One retail executive sounded sad about the decision to open earlier. Brian Dunn, the chief executive of Best Buy, said that the midnight opening “became an operating imperative for us” after competitors moved their openings back. “I feel terrible,” he said.

A handful of retailers are holding out, like J. C. Penney, which will open at its usual 4 a.m. on Friday. “We wanted to give our associates Thanksgiving Day to spend with their families,” said Bill Gentner, senior vice president for marketing.

Still, some of the big retailers making the switch said that the response from workers and customers had been positive.

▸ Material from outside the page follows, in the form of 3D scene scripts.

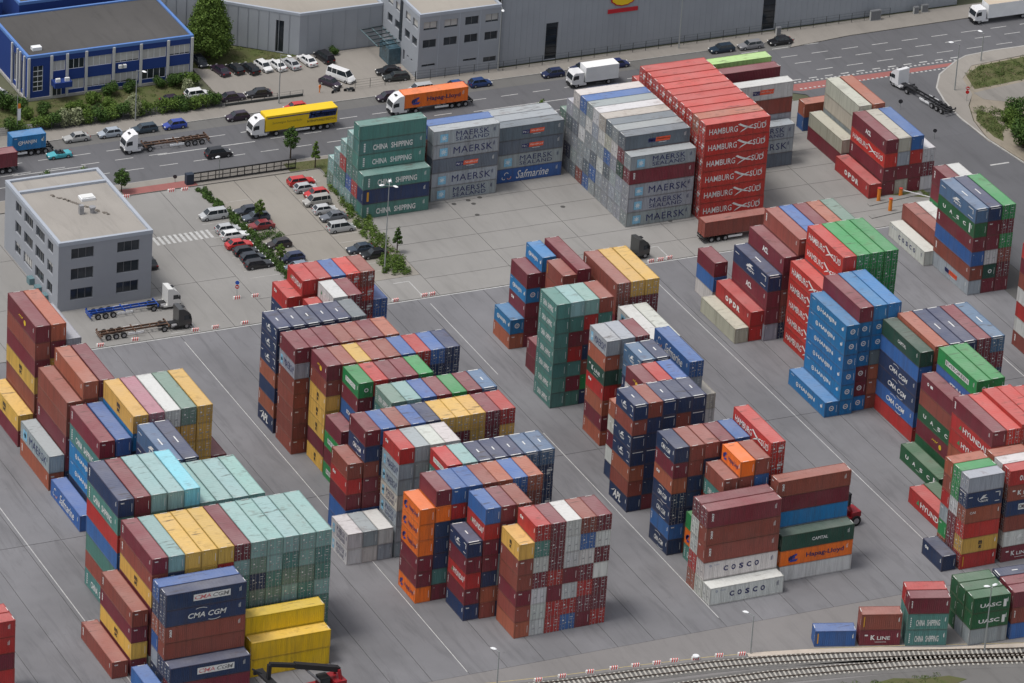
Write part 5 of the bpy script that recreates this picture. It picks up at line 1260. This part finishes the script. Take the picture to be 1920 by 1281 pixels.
def sign(x, y, h, discs, label, r=.34):
    t = empty('road_sign', (x, y, 0), R(-25), label, 'road sign', 'road signs'); MB().cyl((0, 0, 0), (0, 0, h), .05, n=6).build('post', M_POST, t)
    for i, (c, bar_) in enumerate(discs):
        z = h - .35 - i * .75; d = MB().cyl((0, -.04, z), (0, -.07, z), r, n=14).build('sign_disc', mat('sign_' + str(len(bpy.data.materials)), c, .4), t)
        if bar_: MB().box(-r * .7, -.085, z - .07, r * .7, -.072, z + .07).build('sign_bar', M_WHITE, d)
sign(-4.6, 97.5, 3.2, [((.03, .10, .45), False), ((.5, .02, .02), True)], 'blue disc over red no-entry disc near the striped block')
sign(147.6, 128.8, 2.9, [((.5, .02, .02), True), ((.5, .02, .02), False)], 'red no-entry sign on the junction footway')
sign(134.5, 129.4, 1.9, [((.04, .04, .045), False)], 'dark sign seen from behind at the side road edge', .4)
sign(134.4, 116.7, 1.9, [((.04, .04, .045), False)], 'dark sign beside the white-lettered stacks at the side road', .36)
sign(97.5, 141.9, 4.4, [((.03, .035, .04), False)], 'dark round signal behind the lime roof by the road', .55)
sign(1.9, 140.6, 1.5, [((.04, .04, .045), False)], 'low dark sign on the red paving by the gate', .36)
M_CONC = mat('barrier_white', (.66, .64, .62), .8, .2, 0, .15, 3); M_BRED = mat('barrier_red', (.55, .06, .05), .7, .2, 0, .15, 3)
BARM = None
def barrier(x, y, rz, label, group='red and white striped concrete blocks', blank=False):
    t = empty('striped_barrier', (x, y, 0), R(rz), label, 'barrier', group)
    m = MB(); hh = .42
    v = [(-.62, -.26, 0), (.62, -.26, 0), (.62, .26, 0), (-.62, .26, 0), (-.60, -.17, hh), (.60, -.17, hh), (.60, .17, hh), (-.60, .17, hh)]
    m.add(v, [(4, 5, 6, 7), (0, 1, 5, 4), (1, 2, 6, 5), (2, 3, 7, 6), (3, 0, 4, 7)]); m.build('block', M_CONC, t)
    s = MB()
    for u in (-.5, -.16, .18):
        s.poly([(u, -.262 - .004, .02), (u + .17, -.266, .02), (u + .30, -.174, hh - .01), (u + .13, -.174, hh - .01)])
        s.poly([(u + .13, -.168, hh + .004), (u + .30, -.168, hh + .004), (u + .38, .168, hh + .004), (u + .21, .168, hh + .004)])
    s.build('red_stripes', M_BRED, t)
bl = [(-9.7, -27.6), (-6.0, -27.75), (-1.7, -27.95), (2.0, -28.15), (5.3, -28.5), (8.5, -28.9), (11.2, -29.1), (14.4, -29.6), (18.0, -30.0), (21.3, -30.7)]
for i, (x, y) in enumerate(bl): barrier(x, y, -4 - i, 'striped block by the rails, ' + ('leftmost of the row' if i == 0 else 'rightmost of the row' if i == 9 else 'carrying a white disc' if i == 7 else NTH[i] + ' from left in the row'))
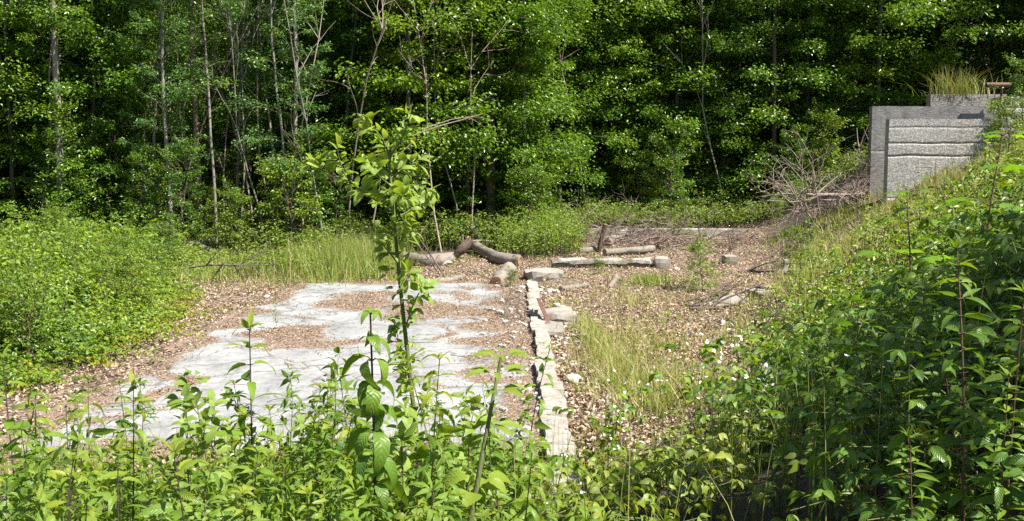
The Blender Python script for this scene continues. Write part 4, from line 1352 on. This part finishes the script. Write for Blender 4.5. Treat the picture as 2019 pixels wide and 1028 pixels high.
# tall tufts in the right room
xs, ys = [], []
for px, py, n_, sx, sy in ((1160, 660, 420, .08, .5), (1185, 690, 380, .12, .5), (1215, 730, 500, .16, .5), (1250, 765, 650, .24, .5), (1290, 790, 650, .27, .5), (1330, 800, 420, .27, .4), (1240, 600, 160, .12, .4), (1270, 700, 600, .4, .9)):
    a_, b2 = gauss(px, py, n_, sx, sy); xs.append(a_); ys.append(b2)
X, Y = np.concatenate(xs), np.concatenate(ys)
grass_blades("tall_grass", "tall fine green grass growing in the leafy room right of the curb", X, Y, .08, .42, GM, .0036, .75, .4)
X, Y = gauss(1285, 560, 500, .3, .35)
grass_blades("grass", "small bright grass tuft in the middle of the leafy room", X, Y, .1, .32, GM, .006, .6, .1)
X, Y = scatter(19000, .6, 6.0, 8.0, 22, lambda X, Y: sstep(.5, -1.2, X - toe(Y)) * np.clip(.35 + .5 * wav(X, Y, 1.7, 6), 0, 1) * sstep(22, 13, Y))
grass_blades("grass", "thin pale grass scattered through the dead leaves", X, Y, .06, .26, GM, .0042, .6, .75)
X, Y = scatter(64000, 2.2, 16, 8, 27, lambda X, Y: sstep(-.6, .9, X - toe(Y)) * np.clip(.55 + .55 * wav(X, Y, 1.6, 1), .05, 1))
k = X < .56 * Y + 1; X, Y = X[k], Y[k]
grass_blades("bank_grass", "rough grass covering the right bank up to the walls", X, Y, .10, .42, GM, .0055, .75, .42)
X, Y = scatter(800, -1.8, 1.6, 3.0, 7.2, lambda X, Y: .8)
grass_blades("grass", "fine grass stalks standing among the foreground weeds", X, Y, .2, .7, GM, .0022, .25, .5)
X, Y = scatter(500, 1.0, 3.6, 2.8, 8, lambda X, Y: .8)
grass_blades("grass", "thin grass threading the shaded weeds at lower right", X, Y, .2, .65, GM, .0024, .5, .5)
X, Y = scatter(6000, -4.4, 1, 6.4, 8.4, lambda X, Y: .5 * sstep(8.4, 7.2, Y))
grass_blades("grass", "short dry grass along the slab's near edge", X, Y, .05, .3, GM, .003, .5, .65)
# tuft on the parapet
YR_ = YR + .05
X = wx(1885, YR_) + rng.normal(0, .42, 330); Y = YR_ + U(-.12, .3, 330)
g = grass_blades("grass_tuft", None, X, Y, .2, 1.0, GM, .006, .8, .55, stuff=False, base=np.full(330, wz(188, YR)))
tag(link("grass_tuft", g), "tall tuft of seeding grass sprouting on top of the concrete parapet", "grass")


# ------------------------------------------------------------------ herbs, saplings and other single plants
LT = [leaf_hi(9, w, .36, .15, dr, .08, tw_) for w, dr, tw_ in ((.28, .9, .1), (.32, .5, -.15), (.28, 1.25, .2), (.30, .25, 0))]
LO = [leaf_hi(8, w, .45, .14, dr, .05, tw_, .8) for w, dr, tw_ in ((.62, .5, .1), (.66, .25, -.2), (.58, .8, .2))]


def herb(name, seed, H, pairs, leaf, per=2, lt=None, lmat='herb', smat='stem_dark', droop=0.0, r=.006, top=1, lo=.12, bend=.05, el0=.25, whorl_twist=1.57, fl=None):
    R = np.random.default_rng(seed)
    lt = lt or LT
    m = 10
    t = np.linspace(0, 1, m)
    b = R.normal(0, bend, 2)
    P = np.stack([b[0] * H * t ** 2, b[1] * H * t ** 2, H * t - .05], 1)
    sm = MB(); V, F = tubes(P[None], (r * (1 - .6 * t))[None], 8); sm.add(V, F)
    lm = MB()
    groups = [[] for _ in lt]
    pets, prs = [], []
    for k in range(pairs + top):
        u = lo + (1 - lo) * (k / max(1, pairs + top - 1)) ** .9
        h = u * (m - 1); i = min(int(h), m - 2)
        o = P[i] + (P[i + 1] - P[i]) * (h - i)
        tip = k >= pairs
        s0 = leaf * (1.0 if u < .75 else 1.0 - 1.6 * (u - .75)) * R.uniform(.85, 1.1)
        a0 = k * whorl_twist + R.uniform(-.3, .3)
        nn = per + (3 if tip else 0)
        for j in range(nn):
            a = a0 + j * 2 * PI / nn + R.normal(0, .15)
            el = ((.95 if k == pairs + top - 1 else .45) if tip else el0 + .3 * (u - .5)) - droop + R.normal(0, .15)
            d = dirs(np.array(a), np.array(el))
            p1 = o + d * s0 * .10
            groups[R.integers(len(lt))].append((p1, d, s0 * R.uniform(.75, 1.1) * (.78 if tip else 1), np.clip(R.normal(.45 + .4 * (u > .85), .2), 0, 1)))
            pets.append(np.array([o, (o + p1) / 2, p1])); prs.append([r * .4, r * .35, r * .3])
    V, F = tubes(np.array(pets), np.array(prs), 4); sm.add(V, F)
    for tmp, g in zip(lt, groups):
        if not g: continue
        O = np.array([q[0] for q in g]); D = np.array([q[1] for q in g])
        inst(lm, tmp, O, D, np.tile([0, 0, 1.], (len(g), 1)) + R.normal(0, .38, (len(g), 3)), np.array([q[2] for q in g]), 0, np.array([q[3] for q in g]))
    return [("stem", sm.mesh(name + "_stem", [M[smat]])), ("leaves", lm.mesh(name + "_leaves", [M[lmat]]))]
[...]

“There are many associates who would prefer to work this time as they appreciate the flexibility it affords their schedules for the holiday weekend,” Holly Thomas, a Macy’s spokeswoman, wrote in an e-mail. A Target spokesman, Antoine LaFromboise, said that employees will get holiday pay for Thanksgiving work, and “we’ve heard from our guests that they are excited.”

But even with increased pay, some retail workers said in interviews that the holiday hours were a raw deal.

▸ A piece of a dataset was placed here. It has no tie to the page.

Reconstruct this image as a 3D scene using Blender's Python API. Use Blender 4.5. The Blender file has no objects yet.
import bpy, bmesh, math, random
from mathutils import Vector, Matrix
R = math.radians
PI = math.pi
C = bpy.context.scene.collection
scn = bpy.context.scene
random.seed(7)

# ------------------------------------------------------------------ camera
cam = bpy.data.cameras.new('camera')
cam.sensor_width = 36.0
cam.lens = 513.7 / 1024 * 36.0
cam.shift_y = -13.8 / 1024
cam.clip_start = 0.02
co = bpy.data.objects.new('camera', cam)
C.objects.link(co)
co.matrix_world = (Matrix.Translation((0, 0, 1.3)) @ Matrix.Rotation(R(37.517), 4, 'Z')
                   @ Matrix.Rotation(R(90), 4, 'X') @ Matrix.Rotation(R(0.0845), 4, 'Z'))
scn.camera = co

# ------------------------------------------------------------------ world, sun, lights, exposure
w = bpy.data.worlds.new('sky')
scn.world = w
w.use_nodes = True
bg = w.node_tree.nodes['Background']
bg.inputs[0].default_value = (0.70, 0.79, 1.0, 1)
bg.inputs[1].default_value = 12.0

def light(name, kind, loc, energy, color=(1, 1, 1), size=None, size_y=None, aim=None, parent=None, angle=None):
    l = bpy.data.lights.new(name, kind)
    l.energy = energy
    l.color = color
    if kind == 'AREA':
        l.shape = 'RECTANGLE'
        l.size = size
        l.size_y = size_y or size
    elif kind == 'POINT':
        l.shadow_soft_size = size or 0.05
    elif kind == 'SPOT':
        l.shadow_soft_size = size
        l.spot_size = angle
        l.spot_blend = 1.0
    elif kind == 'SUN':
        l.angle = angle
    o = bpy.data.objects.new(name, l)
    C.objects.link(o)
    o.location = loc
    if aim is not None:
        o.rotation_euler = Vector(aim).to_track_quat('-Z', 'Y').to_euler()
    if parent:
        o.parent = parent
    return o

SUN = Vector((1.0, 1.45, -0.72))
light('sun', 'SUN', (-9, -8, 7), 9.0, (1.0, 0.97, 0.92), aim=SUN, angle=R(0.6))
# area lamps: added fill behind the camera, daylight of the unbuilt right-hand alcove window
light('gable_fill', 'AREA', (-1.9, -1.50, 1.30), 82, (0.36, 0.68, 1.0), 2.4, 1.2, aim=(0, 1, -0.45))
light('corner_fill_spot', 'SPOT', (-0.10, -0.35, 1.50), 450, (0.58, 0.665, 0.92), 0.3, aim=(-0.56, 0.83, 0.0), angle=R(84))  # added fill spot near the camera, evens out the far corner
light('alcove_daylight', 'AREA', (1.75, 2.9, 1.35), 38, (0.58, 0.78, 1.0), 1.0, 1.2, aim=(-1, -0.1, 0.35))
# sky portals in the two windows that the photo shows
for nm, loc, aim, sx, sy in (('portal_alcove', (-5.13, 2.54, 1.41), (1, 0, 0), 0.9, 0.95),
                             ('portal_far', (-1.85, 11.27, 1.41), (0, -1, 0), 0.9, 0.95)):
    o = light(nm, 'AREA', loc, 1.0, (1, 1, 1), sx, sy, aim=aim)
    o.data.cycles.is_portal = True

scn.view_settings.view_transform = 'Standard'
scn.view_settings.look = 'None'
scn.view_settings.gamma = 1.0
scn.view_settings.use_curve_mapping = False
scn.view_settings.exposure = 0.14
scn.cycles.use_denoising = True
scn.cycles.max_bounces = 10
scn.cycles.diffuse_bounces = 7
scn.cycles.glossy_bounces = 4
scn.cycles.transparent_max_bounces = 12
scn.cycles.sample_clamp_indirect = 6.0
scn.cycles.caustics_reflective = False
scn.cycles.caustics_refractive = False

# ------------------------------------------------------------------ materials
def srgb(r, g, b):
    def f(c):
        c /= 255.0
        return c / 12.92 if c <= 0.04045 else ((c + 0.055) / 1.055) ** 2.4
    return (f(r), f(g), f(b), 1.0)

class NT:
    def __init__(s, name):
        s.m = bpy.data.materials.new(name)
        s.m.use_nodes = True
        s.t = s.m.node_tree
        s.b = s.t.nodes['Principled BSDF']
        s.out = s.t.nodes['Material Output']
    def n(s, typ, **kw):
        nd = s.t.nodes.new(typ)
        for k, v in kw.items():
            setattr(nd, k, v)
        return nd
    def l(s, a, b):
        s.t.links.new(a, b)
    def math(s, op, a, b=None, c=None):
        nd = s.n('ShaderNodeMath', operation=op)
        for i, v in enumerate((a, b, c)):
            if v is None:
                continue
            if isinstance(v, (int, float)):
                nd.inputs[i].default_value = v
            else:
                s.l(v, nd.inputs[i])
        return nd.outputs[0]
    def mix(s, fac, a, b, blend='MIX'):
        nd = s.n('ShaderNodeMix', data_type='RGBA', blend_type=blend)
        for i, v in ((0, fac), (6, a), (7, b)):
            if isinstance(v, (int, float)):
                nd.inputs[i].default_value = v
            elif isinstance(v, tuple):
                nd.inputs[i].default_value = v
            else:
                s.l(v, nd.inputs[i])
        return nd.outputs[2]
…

Anthony Hardwick, 29, who works at a Target store in Omaha, said he would have to leave Thanksgiving dinner with his fiancĂ©e’s family so he could sleep before starting a shift around 11 p.m. on Thanksgiving, followed on Friday by a shift at his other job, at OfficeMax.

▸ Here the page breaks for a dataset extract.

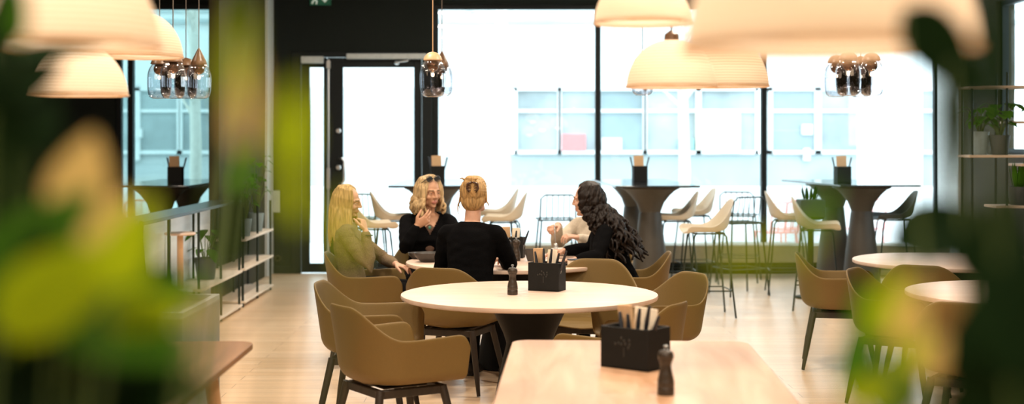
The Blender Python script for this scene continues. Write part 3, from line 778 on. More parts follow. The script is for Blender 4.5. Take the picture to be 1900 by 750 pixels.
# dishes on the people table
def bowl(x, y, r, h, m, label, cat='bowl', g='bowls and plates on the people table'):
    o = obj('bowl', MB().lathe([(0, 0), (r*0.5, 0), (r*0.55, 0.004), (r*0.9, h*0.6), (r, h), (r*0.96, h), (r*0.86, h*0.6), (r*0.5, 0.010), (0, 0.008)], 36), m, loc=(x, y, ZT), smooth=50); return tag(o, label, cat, g)
bowl(X(795, 9.95), 9.95, 0.105, 0.065, M_cer, 'larger dark bowl in front of the woman with glasses on her head')
bowl(X(776, 10.2), 10.2, 0.075, 0.045, M_cer, 'small dark bowl behind the larger dark bowl')
bowl(X(1050, 10.50), 10.50, 0.11, 0.05, M_cerw, 'white bowl under the hand holding the spoon')
bowl(X(985, 10.0), 10.0, 0.045, 0.085, M_cer, 'dark cup in the middle of the people table', 'cup')
o = obj('plate', MB().lathe([(0, 0), (0.07, 0), (0.11, 0.012), (0.108, 0.016), (0.07, 0.006), (0, 0.006)], 36), M_cer, loc=(X(1052, 9.75), 9.75, ZT), smooth=50); tag(o, 'dark plate before the curly haired woman', 'plate', 'bowls and plates on the people table')
nb = thing('notebook', 'thick dark notebook by the hand of the curly haired woman', 'book', (X(1070, 9.62), 9.62, ZT), R(10))
obj('cover', MB().b2(-0.06, 0.06, -0.04, 0.04, 0.0, 0.006).b2(-0.06, 0.06, -0.04, 0.04, 0.042, 0.048), M_pen, nb, bevel=0.001); obj('pages', MB().b2(-0.056, 0.057, -0.037, 0.037, 0.006, 0.042), M_paper, nb, smooth=0)

# ------------------------------------------------------------------ pendant lamps
def dome_lamp(px, Y, zb, label, dia=0.36):
    x = X(px, Y); r = dia/2; h = r*1.12
    t = thing('dome_lamp', label, 'lamp', (x, Y, zb), 0, 'woven dome pendant lamps')
    prof = []
    for k in range(17):
        a = R(4 + 84*k/16); prof.append((r*math.cos(a)**0.90, h*math.sin(a)))
    mb = MB(); n = 64; m = len(prof)
    mb.add([(q*math.cos(2*PI*k/n), q*math.sin(2*PI*k/n), z) for q, z in prof for k in range(n)], [(i*n+k, i*n+(k+1) % n, (i+1)*n+(k+1) % n, (i+1)*n+k) for i in range(m-1) for k in range(n)])
    o = obj('lamp_shade', mb, M_shade, t, smooth=180); bake(o, [('SOLIDIFY', dict(thickness=0.003, offset=-1))])
    obj('rim', MB().tube([(r*1.0*math.cos(2*PI*k/48), r*math.sin(2*PI*k/48), h*math.sin(R(4))) for k in range(49)], 0.004, 6, caps=False), M_capl, t)
    obj('cap', MB().lathe([(0, h-0.012), (r*0.17, h-0.012), (r*0.16, h+0.02), (r*0.05, h+0.035), (0, h+0.035)], 24), M_capw, t, smooth=40)
    obj('bulb', MB().ell((0, 0, h*0.50), (0.030, 0.030, 0.040)).lathe([(0, h*0.5+0.03), (0.016, h*0.5+0.03), (0.016, h-0.012), (0, h-0.012)], 16), M_bulb, t)
    obj('cord', MB().tube([(0, 0, h+0.03), (0, 0, ZC-zb)], 0.004, 8, caps=False), M_cord, t)
    L_ = bpy.data.lights.new('bulb_light', 'POINT'); L_.energy = 2.0; L_.color = (1.0, 0.92, 0.80); L_.shadow_soft_size = 0.09
    lo = bpy.data.objects.new('bulb_light', L_); COL.objects.link(lo); lo.parent = t; lo.location = (0, 0, h*0.28)
    return t
dome_lamp(112, 2.6, Zp(100, 2.6), 'largest woven dome lamp at the top left-hand corner')
dome_lamp(258, 5.9, Zp(112, 5.9), 'woven dome lamp hanging in front of the alcove window')
dome_lamp(146, 5.3, Zp(184, 5.3), 'lowest woven dome lamp in the left-hand cluster')
dome_lamp(1192, 4.6, Zp(50, 4.6), 'woven dome lamp highest in the right-hand cluster, beside the window mullion', 0.315)
dome_lamp(1246, 5.4, Zp(168, 5.4), 'woven dome lamp hanging low in front of the big window, below the big blurred one', 0.345)
dome_lamp(1341, 6.1, Zp(167, 6.1), 'woven dome lamp beside the second mullion, partly behind the big blurred one', 0.395)
dome_lamp(1540, 1.76, Zp(112, 1.76), 'huge blurred woven dome lamp nearest the camera at the top right-hand side')

def glass_lamp(px, Y, pyb, label, cone=False, capm=None):
    x = X(px, Y); zb = Zp(pyb, Y); H_ = 0.30
    t = thing('glass_pendant', label, 'lamp', (x, Y, zb), 0, 'clear glass pendant lamps')
    prof = [(0.050, 0.0), (0.074, 0.012), (0.085, 0.05), (0.088, 0.14), (0.082, 0.20), (0.058, 0.242), (0.045, 0.250)]
    n = 40; m = len(prof); mb = MB()
    rp = lambda q, k: q * (1 + 0.035*math.cos(8*2*PI*k/n))
    mb.add([(rp(q, k)*math.cos(2*PI*k/n), rp(q, k)*math.sin(2*PI*k/n), z) for q, z in prof for k in range(n)], [(i*n+k, i*n+(k+1) % n, (i+1)*n+(k+1) % n, (i+1)*n+k) for i in range(m-1) for k in range(n)])
    o = obj('glass_shade', mb, M_lglass, t, smooth=180); bake(o, [('SUBSURF', dict(levels=1, render_levels=1)), ('SOLIDIFY', dict(thickness=0.004, offset=-1))])
    o.data.polygons.foreach_set('use_smooth', [True]*len(o.data.polygons))
    cm = capm or M_capw
    if cone: obj('cap', MB().lathe([(0, 0.215), (0.045, 0.22), (0.058, 0.245), (0.05, 0.27), (0.018, 0.335), (0.004, 0.36), (0, 0.36)], 28), cm, t, smooth=60)
    else: obj('cap', MB().lathe([(0, 0.245), (0.060, 0.245), (0.064, 0.25), (0.055, 0.275), (0.034, 0.296), (0.006, 0.305), (0, 0.305)], 28), cm, t, smooth=50)
    obj('ball', MB().ell((0, 0, 0.212), 0.042, nu=28, nv=18), M_copper, t)
    obj('bulb', MB().ell((0, 0, 0.150), (0.011, 0.011, 0.014)), M_bulb, t)
    obj('cord', MB().tube([(0, 0, 0.30), (0, 0, ZC-zb)], 0.0035, 8, caps=False), M_capl if capm else M_cord, t)
    return t
glass_lamp(803, 9.6, 180, 'nearest clear glass pendant with pale wooden cap, in front of the door frame', capm=M_capl)
glass_lamp(820, 11.4, 178, 'clear glass pendant with pointed cap, just behind the pale capped one', cone=True)
glass_lamp(1192, 11.0, 177, 'clear glass pendant peeping below a woven dome lamp')
for k, (px, Y) in enumerate(((1552, 10.2), (1574, 9.6), (1597, 10.5), (1617, 9.9))):
    glass_lamp(px, Y, 180 - 2*(k % 2), ('first', 'second', 'third', 'fourth')[k] + ' clear glass pendant from the mullion in the row before the white pillar')
for k, (px, Y, cn_) in enumerate(((296, 10.2, False), (321, 9.6, False), (345, 10.6, False), (369, 10.1, True))):
    glass_lamp(px, Y, 183, ('first', 'second', 'third', 'pointed-cap fourth')[k] + ' clear glass pendant from the dome lamp in the alcove cluster', cone=cn_)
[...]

Mr. Hardwick says he is glad to have a job, and does not mind the early hours on Friday, but “cutting into our holidays is just a step too far.”

He added, “Even though it’s a desperate time doesn’t mean that we should trade all the ground that our fathers and our grandfathers, everyone that came before us, fought really hard for.”

He has created an online petition urging Target to open at 5 a.m. Friday instead, which had attracted a handful of signatures as of Thursday.

The concern among customers about retail workers recalls an earlier era, when consumer advocates encouraged people to consider the impact of their shopping on sales clerks, said Lawrence B. Glickman, the chairman of the history department at the University of South Carolina.

In the late 19th century, as labor organizers pushed for eight-hour days and holidays off, consumer advocates told shoppers to “watch out for their complicity in the exploitation of workers through shopping” he said. That sentiment faded after the 1930s, he said, as consumer advocacy focused more on protecting shoppers.

For shoppers themselves — and the stores hoping to profit from them — the rush to midnight could have unintended consequences.

Last year, for instance, an adept shopper could be in the Toys “R” Us line for its 10 p.m. opening Thanksgiving Day, then line up at Wal-Mart to get a wrist band at 2 a.m. that assured a place in line for its sales starting at 5. In between, the shopper could swing by Kohl’s at 3, and Target or Macy’s at 4, and perhaps finish with Best Buy after its 5 a.m. opening.

“This year, people are going to have to pick and choose what store they’re going to leave behind,” said Jennifer Carr, 30, a homemaker in Jonesboro, Ga. She regularly hits the Friday sales, but says she is reconsidering that this year.

Wal-Mart said in a statement that “customers told us they would rather stay up late to shop than get up early.” But like Ms. Carr, many dedicated Black Friday shoppers say they are rethinking shopping on that day altogether.

Jill Paffrath usually attacks the Friday sales at Target like a ninja. After Thanksgiving lunch, she, her four sisters and two sisters-in-law study the Target ads and make a list of presents they want to buy. After dinner and card games, they drive to the Target in southeast Lincoln, Neb., four hours before it opens, ask a relative who is a police officer to drop off coffee, and bring a DVD player so they can watch “Christmas Vacation” every year.

As much as she loves that ritual, Ms. Paffrath said, she may now skip it.

“Where can it go from here?” she said. “We really don’t want to wait in line and miss Thanksgiving.”